Votre écurie, DS Techeetah est liée à un grand constructeur français…
« Oui. Il y a 2 entités qui se sont un peu mariées. DS est la marque automobile premium du groupe PSA, qui a la responsabilité du constructeur de voitures, et Techeetah qui est un groupe chinois qui a des activités de médiatisation du sport. Ils ont initialement investi dans le championnat et ont amené une équipe dans le panier de la mariée, et c’était nous. Nous sommes responsables de l’exploitation de la voiture. On est donc la structure qui apporte son expertise pour faire rouler la voiture, et chez DS, ce sont les gens qui savent construire une voiture de course ».
Avant cette interview, j’ai pris la peine de regarder vos courses. On a un peu l’impression que ça s’éloigne du pur sport au profit du spectacle, en particulier avec l’Attack Mode et encore plus le Fan Boost. Pensez-vous que cela finira par arriver en MotoE aussi, quand celle-ci sera mature ?
« Je ne sais pas. Pour se comparer à de la Formule 1, on ne
parle pas à la même cible marketing et on n’atteint pas les mêmes
médias. Nos courses ne se déroulent pas sur un circuit mais au cœur
des villes.

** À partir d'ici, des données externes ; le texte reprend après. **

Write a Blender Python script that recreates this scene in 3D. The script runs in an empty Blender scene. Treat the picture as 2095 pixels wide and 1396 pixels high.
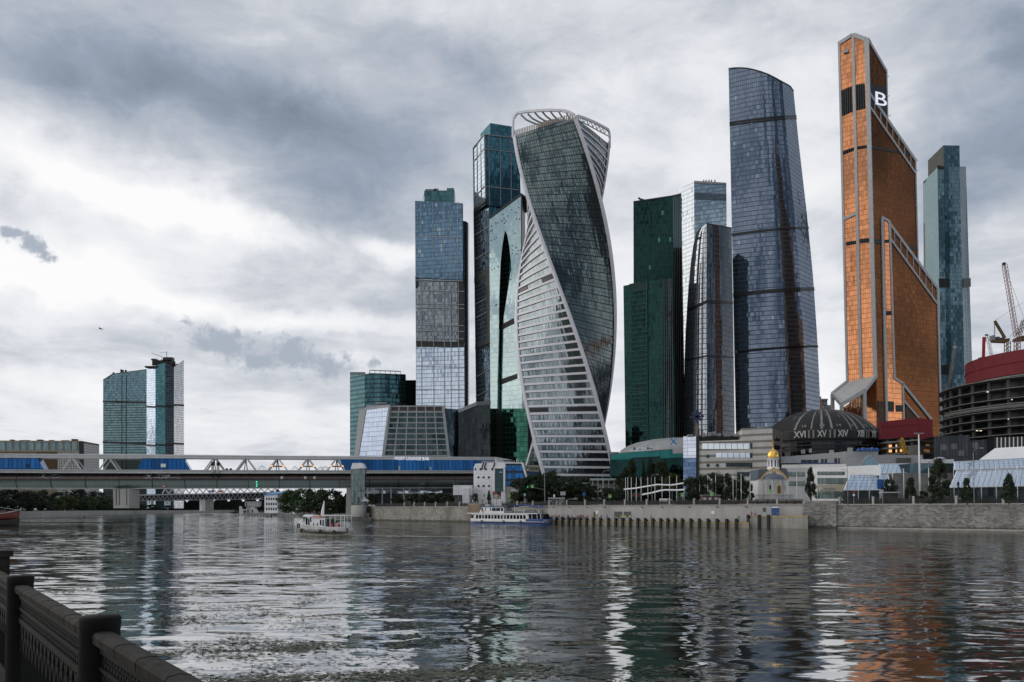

Notre cible marketing est la personne qui a acheté une
Zoé plus chère qu’une Clio et qui veut être sûr qu’il a fait le bon
choix. Ce sont les technophiles, les bobos, mais aussi les gens qui
ont envie de prendre soin de la planète sans regarder trop loin,
mais ce ne sont pas les puristes du sport automobile. Comment la
MotoE va être appréhendée par les spectateurs de motos ? Peut-être
par les puristes des courses MotoGP, Moto2 et Moto3 qui aiment la
bagarre sans se soucier de la technique : aujourd’hui, personne
n’achète une 250cc 4 temps ! Alors, ça restera une autre
catégorie, mais si c’est pour parler à la personne qui achète un
scooter électrique BMW parce que c’est top pour se déplacer en
région parisienne, à ce moment, ça pourrait prendre le même chemin
que nous. Les cibles sont très différentes. Pour l’illustrer, on a
eu des articles dans la presse parce que nos pilotes ont rencontré
le Pape, mais pas dans les médias qui parlent de sport auto, dans
des médias complètement alternatifs. Du coup, la façon de parler à
ces gens-là est différente.
Concernant les deux particularités que vous avez remarquées, au
final le Fan Boost ne sert quasiment à rien, et l’Attack Mode, où
on a une partie de la course avec une puissance supérieure, est une
histoire de stratégie car tout le monde a le même temps avec cette
puissance supplémentaire. Cela reste de la vraie course. C’est une
règle supplémentaire à prendre en compte mais ça reste du sport.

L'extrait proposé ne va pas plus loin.